Франсуазе, в сознании которой постоянно присутствовали мысли о смерти, были глубоко необходимы независимость, веселье, безумный смех. Хитроватая, обладавшая живым и пытливым умом, она всегда умела себя занять, считая скуку «тепловатой и безвкусной», но «могущественной настолько же, насколько страх». «Когда я скучаю на каком-нибудь обеде, то ухожу совершенно больная и разбитая», — сказала как-то романистка корреспонденту[105], который счел, что в ее первых книгах это чувство сравнимо по значимости с сартровской тошнотой.
Писатель-католик Жорж Гурдэн напишет по этому поводу: «Нежная, мучительная безнадежность, витающая, словно туман, в коротких рассказах, которые сочиняет Франсуаза Саган, несмотря на бесспорную моральную нищету, не столь глубока. Легкая грусть, которая овевает ее персонажей, недостаточна, чтобы вполне точно охарактеризовать их крайний индивидуализм. Идея морали расширяется до масштабов планеты, затрагивает идею неравенства. Франсуаза Саган — писательница, кажется, это игнорирует. Однако нет в литературе великих произведений, которые бы не содержали эту проблематику несчастья в широком разрезе истории»[106].

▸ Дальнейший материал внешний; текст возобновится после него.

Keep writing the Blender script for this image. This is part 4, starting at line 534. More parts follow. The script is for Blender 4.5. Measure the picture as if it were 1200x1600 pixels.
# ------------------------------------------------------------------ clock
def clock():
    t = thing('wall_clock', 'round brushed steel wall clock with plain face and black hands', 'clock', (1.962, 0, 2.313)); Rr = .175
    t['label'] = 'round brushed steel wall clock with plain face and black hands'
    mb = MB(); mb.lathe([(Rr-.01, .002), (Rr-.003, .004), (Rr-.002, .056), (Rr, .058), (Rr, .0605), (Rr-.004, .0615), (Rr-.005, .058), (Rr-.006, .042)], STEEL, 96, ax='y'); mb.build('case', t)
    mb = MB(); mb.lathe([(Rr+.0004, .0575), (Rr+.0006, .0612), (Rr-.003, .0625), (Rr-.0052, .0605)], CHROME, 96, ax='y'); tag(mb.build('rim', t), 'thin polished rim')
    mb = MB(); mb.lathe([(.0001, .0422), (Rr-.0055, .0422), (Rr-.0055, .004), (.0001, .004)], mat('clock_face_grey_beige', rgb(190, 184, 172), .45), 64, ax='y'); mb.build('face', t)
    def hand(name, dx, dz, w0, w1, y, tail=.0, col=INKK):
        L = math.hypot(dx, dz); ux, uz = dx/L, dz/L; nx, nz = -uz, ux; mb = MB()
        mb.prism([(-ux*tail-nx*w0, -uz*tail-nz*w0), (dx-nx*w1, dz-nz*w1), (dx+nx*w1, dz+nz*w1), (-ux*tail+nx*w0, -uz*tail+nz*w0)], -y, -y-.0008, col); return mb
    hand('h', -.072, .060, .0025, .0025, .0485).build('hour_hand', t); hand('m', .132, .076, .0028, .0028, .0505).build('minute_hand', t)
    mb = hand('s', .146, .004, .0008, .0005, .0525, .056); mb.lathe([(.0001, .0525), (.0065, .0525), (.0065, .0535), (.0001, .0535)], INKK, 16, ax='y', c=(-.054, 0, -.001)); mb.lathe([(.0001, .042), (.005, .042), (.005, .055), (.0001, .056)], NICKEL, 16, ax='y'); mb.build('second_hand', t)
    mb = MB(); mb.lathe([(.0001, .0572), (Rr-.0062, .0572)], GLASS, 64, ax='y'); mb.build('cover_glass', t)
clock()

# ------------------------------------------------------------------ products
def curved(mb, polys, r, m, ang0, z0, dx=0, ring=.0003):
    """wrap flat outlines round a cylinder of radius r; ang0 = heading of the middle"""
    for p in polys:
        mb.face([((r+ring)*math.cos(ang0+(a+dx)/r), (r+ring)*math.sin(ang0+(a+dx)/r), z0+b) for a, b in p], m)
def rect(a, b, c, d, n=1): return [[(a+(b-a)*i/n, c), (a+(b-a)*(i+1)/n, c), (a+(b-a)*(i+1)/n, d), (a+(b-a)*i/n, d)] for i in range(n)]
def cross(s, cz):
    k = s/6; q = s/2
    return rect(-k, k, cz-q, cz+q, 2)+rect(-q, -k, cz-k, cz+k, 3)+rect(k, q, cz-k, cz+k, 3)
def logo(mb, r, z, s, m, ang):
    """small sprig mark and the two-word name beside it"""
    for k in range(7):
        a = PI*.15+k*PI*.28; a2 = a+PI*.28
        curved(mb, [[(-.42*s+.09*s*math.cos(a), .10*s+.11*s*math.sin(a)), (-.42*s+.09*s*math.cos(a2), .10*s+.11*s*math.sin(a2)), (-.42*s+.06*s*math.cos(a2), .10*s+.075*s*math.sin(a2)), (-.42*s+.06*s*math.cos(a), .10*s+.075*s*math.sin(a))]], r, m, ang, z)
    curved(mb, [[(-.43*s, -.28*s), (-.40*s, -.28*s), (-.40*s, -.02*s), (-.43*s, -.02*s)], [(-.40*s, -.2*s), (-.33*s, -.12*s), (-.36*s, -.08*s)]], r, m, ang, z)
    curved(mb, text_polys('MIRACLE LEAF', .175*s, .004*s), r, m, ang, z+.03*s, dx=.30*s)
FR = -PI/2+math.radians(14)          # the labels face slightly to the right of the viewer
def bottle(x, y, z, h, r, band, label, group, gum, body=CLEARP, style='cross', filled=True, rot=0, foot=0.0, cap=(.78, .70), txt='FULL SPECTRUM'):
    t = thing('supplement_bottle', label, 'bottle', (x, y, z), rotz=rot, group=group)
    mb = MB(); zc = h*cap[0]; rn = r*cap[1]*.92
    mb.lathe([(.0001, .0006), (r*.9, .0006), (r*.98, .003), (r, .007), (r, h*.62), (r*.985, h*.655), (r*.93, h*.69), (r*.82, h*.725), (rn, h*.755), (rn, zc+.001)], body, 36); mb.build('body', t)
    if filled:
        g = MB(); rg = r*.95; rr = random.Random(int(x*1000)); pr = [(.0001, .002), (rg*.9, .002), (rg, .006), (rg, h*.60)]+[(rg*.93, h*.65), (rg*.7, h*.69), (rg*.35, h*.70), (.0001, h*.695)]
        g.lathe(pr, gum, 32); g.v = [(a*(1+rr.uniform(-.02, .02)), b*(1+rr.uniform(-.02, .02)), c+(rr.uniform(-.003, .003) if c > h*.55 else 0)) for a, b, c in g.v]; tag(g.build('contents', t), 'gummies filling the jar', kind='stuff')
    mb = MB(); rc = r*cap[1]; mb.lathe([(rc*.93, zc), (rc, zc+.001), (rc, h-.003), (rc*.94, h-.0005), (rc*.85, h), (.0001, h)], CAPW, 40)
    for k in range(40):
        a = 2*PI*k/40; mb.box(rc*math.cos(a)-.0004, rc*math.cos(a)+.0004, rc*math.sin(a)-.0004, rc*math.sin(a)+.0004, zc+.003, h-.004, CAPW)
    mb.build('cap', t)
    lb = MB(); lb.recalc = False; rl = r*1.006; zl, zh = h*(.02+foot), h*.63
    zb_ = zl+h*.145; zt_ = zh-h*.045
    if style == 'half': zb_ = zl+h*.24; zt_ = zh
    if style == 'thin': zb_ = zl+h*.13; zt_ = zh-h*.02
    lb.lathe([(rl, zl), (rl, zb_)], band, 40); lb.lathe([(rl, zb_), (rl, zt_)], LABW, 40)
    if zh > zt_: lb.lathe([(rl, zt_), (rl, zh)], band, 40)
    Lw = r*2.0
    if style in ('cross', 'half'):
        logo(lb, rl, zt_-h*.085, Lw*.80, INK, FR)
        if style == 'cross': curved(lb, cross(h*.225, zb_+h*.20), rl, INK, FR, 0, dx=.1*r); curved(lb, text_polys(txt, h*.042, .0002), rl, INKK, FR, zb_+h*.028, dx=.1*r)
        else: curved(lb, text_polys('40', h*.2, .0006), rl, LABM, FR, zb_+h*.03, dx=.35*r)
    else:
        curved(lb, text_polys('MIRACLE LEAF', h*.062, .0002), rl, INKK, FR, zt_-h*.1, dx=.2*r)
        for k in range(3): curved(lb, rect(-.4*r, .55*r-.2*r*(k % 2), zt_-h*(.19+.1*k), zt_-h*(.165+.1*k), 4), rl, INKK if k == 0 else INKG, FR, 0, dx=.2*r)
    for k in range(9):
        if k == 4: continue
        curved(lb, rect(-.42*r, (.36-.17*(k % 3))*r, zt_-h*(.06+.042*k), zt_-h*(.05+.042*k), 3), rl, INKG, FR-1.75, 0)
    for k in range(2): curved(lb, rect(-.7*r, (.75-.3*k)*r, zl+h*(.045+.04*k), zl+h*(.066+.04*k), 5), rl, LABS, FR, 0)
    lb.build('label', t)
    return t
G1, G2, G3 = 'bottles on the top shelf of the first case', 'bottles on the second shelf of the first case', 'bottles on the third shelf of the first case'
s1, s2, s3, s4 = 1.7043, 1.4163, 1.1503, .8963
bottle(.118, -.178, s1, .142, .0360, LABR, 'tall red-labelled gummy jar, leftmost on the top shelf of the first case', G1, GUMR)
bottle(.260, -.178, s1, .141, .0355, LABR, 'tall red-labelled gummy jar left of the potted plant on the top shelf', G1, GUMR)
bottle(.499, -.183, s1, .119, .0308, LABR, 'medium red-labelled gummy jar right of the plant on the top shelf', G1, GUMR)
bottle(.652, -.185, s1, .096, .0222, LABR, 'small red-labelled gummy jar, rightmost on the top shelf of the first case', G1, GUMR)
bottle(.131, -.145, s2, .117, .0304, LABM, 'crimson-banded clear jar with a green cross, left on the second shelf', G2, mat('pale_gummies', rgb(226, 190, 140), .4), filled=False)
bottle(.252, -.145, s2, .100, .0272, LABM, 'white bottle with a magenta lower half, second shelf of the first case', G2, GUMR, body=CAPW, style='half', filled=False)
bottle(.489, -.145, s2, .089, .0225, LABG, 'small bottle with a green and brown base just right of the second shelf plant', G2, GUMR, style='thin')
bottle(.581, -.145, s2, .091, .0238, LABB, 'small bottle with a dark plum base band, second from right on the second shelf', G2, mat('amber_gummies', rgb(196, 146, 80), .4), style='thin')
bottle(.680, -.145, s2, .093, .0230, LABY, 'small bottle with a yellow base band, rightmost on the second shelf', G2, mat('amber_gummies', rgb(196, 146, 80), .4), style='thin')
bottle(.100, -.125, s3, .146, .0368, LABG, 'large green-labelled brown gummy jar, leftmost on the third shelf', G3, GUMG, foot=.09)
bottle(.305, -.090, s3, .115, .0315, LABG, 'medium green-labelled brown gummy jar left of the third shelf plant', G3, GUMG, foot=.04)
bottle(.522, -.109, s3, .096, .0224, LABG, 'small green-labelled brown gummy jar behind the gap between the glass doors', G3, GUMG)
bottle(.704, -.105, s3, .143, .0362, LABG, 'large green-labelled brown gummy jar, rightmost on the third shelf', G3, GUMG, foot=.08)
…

Бог знает почему, но Франсуаза осталась равнодушна к историческим драмам, сотрясавшим ее время. Вот как она вспоминает момент, когда был убит в 1963 году в Далласе президент Кеннеди:
«Я одевалась, чтобы идти обедать с друзьями. Тогда я была замужем за американцем Бобом Вестхофом. Мы включили телевизор. Боб вдруг сказал, что никуда не пойдет. Он был подавлен. Я все же поехала и в такси обо всем забыла. Я была так потрясена, что забыла. Только в один момент мне опять пришло в голову, что только что умер Кеннеди. В ресторане об этом никто не знал. За соседним столом заплакали американцы. Для меня это убийство разрушило определенное представление об Америке, связанное с послевоенной рекламой жевательной резинки и молоком с послевоенной датой на упаковке. В молоке вдруг появилась кровь. Это было началом нашей эпохи насилия»[107].